Across retail and the group’s London logistics portfolio, the group lease 2.1 million sq ft, completed at 8.4% ahead of ERV with an additional 0.8 million sq ft under offer, 10.3% ahead of ERV. Across British Land’s retail park portfolio, leasing was completed ahead of previous passing rent by 6.3% during the second half of the year.
The REIT also saw an increase in portfolio valuation of 2.7% across retail and London urban logistics.
Over the course of the year, British Land disposed of £106m of assets at an average of 4% above book value. Post year, the group has exchanged or is under offer on £176m of asset disposals. The REIT also acquired £94m of retail, principally across three retail parks.
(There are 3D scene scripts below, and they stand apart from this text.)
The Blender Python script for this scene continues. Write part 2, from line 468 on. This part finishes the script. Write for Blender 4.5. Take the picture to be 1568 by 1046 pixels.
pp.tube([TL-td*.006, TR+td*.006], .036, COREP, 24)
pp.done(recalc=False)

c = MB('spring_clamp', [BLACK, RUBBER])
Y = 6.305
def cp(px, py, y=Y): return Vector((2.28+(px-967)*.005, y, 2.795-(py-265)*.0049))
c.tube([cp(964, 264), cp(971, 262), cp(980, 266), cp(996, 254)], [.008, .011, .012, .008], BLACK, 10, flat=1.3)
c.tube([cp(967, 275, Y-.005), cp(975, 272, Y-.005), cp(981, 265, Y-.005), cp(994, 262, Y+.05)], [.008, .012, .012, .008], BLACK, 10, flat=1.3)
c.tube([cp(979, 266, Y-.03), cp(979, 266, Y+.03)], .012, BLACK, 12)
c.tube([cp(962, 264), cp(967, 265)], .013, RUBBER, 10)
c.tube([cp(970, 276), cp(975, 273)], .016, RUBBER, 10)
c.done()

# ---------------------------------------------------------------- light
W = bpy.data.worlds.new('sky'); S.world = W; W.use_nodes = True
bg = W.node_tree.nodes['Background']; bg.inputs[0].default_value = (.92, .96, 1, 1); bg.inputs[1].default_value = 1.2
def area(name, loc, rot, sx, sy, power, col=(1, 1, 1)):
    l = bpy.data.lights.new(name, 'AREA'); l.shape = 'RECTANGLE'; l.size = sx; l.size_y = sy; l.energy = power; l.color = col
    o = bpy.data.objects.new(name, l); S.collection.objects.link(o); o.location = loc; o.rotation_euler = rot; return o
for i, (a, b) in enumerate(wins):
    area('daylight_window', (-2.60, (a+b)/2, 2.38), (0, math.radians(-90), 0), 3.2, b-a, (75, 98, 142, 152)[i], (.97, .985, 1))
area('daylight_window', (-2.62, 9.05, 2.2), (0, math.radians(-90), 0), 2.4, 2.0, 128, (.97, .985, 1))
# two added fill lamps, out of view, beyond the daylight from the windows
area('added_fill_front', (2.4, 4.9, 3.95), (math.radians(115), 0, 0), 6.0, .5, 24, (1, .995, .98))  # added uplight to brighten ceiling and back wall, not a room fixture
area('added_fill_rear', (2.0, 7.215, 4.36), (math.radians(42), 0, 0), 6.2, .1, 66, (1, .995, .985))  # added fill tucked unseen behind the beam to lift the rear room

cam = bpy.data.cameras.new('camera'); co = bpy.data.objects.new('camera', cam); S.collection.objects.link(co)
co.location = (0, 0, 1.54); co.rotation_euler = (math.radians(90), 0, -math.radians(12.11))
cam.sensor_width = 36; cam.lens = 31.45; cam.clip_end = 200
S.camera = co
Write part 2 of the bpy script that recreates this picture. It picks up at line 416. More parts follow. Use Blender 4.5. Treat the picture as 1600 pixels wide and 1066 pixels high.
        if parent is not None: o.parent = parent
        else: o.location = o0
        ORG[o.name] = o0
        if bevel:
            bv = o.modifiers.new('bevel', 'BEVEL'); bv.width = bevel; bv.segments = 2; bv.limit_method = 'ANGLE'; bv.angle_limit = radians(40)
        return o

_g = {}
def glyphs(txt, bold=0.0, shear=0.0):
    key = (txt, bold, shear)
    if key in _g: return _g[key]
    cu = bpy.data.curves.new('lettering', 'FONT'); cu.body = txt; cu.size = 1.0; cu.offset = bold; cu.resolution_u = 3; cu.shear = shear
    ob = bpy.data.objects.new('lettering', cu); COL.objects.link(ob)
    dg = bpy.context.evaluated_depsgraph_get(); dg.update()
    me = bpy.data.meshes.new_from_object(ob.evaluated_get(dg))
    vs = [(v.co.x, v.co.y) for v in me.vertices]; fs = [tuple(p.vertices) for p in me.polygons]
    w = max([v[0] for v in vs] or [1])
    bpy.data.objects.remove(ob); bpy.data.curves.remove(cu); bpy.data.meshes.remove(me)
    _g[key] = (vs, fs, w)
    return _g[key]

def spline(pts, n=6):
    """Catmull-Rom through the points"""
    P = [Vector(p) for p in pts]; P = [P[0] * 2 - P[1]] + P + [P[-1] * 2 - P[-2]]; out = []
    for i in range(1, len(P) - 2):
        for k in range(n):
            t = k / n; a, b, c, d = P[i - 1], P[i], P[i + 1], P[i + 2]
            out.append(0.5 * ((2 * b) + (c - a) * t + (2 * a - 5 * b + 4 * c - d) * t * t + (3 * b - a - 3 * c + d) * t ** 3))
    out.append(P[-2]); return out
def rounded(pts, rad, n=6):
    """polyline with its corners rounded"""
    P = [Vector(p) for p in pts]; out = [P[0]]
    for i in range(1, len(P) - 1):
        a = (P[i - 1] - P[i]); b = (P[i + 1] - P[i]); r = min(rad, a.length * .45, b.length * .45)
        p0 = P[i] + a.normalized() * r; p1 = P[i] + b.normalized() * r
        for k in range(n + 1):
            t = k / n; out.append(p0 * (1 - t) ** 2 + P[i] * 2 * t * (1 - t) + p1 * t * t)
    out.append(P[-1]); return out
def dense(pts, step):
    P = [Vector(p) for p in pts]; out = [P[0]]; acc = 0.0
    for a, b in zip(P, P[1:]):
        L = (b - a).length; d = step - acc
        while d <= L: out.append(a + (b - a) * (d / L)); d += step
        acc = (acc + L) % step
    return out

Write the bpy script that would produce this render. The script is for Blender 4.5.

Simon Carter said: “A record year of leasing has driven strong ERV growth, like-for-like net rental growth and an attractive earnings outlook. We are benefiting from our leading positions in campuses and retail parks, where demand is growing and supply remains constrained. Our offer is clearly resonating with customers: we have around a 5% share of the London office market, but accounted for 15% of reported leasing activity last year, rising to 33% in the fourth quarter.
“While the geopolitical and interest rate backdrop has become more uncertain, the occupational fundamentals underpinning our portfolio are as strong as I have seen them. Central London office net take-up is at its highest level in 20 years and our retail parks are 99% occupied.”